Director: Cao Hamburger. With Michel Joelsas, Germano Haiut. (103 min.) "The Year My Parents Went on Vacation" is set in Brazil in 1970 – a time when the country was still reeling from the military dictatorship that staged a coup six years earlier. Twelve-year-old Mauro (Michel Joelsas) has been left in the custody of his Jewish grandfather when his parents are forced into exile – "vacation" – for their political beliefs. The grandfather dies, and the boy tries to lose himself in the soccermania that grips the country. (This was, after all, the heyday of Pelé and Tostão.) Writer-director Cao Hamburger works well with child actors and has a spare, unforced style. But too much of this film is desultory and thin. Grade: B– – Peter Rainer

The Spiderwick Chronicles (PG)

Director: Mark Waters. With Freddie Highmore, David Straithairn, Mary-Louise Parker. (97 min.)

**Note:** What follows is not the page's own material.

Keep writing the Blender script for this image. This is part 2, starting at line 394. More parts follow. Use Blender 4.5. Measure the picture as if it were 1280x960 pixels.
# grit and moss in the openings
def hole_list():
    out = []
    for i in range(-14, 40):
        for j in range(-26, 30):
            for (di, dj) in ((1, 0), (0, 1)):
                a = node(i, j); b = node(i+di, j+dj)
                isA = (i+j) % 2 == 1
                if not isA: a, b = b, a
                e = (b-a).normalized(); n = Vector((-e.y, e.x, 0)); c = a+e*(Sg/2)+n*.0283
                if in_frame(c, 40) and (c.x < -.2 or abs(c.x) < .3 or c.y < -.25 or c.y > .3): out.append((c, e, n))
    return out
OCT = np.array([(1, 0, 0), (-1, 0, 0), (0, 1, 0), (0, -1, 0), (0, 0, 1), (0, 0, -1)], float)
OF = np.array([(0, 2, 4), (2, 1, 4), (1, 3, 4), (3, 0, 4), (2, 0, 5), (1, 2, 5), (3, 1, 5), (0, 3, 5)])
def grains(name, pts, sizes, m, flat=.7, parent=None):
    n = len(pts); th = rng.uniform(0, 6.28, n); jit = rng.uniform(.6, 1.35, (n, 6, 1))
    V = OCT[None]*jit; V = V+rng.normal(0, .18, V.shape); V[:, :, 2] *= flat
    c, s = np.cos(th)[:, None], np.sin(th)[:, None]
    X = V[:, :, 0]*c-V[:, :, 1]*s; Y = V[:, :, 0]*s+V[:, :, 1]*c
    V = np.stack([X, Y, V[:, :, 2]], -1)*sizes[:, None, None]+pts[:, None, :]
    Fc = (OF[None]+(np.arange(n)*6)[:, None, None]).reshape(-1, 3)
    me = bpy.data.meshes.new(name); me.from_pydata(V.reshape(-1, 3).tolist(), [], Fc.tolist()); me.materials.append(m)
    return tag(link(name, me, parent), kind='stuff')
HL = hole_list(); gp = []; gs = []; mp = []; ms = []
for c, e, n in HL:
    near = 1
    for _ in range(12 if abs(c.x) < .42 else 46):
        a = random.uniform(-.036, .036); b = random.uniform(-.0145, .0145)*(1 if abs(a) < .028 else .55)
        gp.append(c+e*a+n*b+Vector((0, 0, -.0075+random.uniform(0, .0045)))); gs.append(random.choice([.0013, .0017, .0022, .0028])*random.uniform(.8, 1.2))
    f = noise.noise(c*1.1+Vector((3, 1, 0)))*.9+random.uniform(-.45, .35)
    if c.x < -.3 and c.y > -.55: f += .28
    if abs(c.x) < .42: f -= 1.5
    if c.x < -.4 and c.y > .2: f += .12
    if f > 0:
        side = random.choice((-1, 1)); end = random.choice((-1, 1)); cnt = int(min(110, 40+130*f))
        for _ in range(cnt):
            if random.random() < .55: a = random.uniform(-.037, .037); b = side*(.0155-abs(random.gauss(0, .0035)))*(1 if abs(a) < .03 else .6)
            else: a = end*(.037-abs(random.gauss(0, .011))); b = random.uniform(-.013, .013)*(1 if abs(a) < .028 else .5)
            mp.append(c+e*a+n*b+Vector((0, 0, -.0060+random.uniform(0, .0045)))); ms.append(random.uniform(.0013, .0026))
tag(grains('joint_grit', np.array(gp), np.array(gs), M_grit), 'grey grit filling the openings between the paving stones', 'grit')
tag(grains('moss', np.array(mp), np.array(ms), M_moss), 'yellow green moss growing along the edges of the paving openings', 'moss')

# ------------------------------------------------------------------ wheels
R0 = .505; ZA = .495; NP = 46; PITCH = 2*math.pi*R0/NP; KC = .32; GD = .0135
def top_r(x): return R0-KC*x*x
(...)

Not that we need another potential fantasy franchise, but "The Spiderwick Chronicles" is decidedly better than most. Based on the children's books by Tony DiTerlizzi and Holly Black, it's an imaginative escapade with rapturous cinematography (by Caleb Deschanel) and first-rate special effects. Freddie Highmore, in a double role as twin brothers, is the junior mastermind who moves with his teenage sister (Sarah Bolger) and mother (Mary-Louise Parker) into an evacuated Victorian mansion once belonging to a great-great-uncle (David Strathairn) who secretly documented the lives of fairies and ogres – and then vanished. Director Mark Waters does a fine job meshing the fantastical with the quotidian. Joan Plowright has a marvelous cameo as an aunt in a sanitarium. Lesson for today: Ogres hate tomato sauce. Grade: A– – P.R.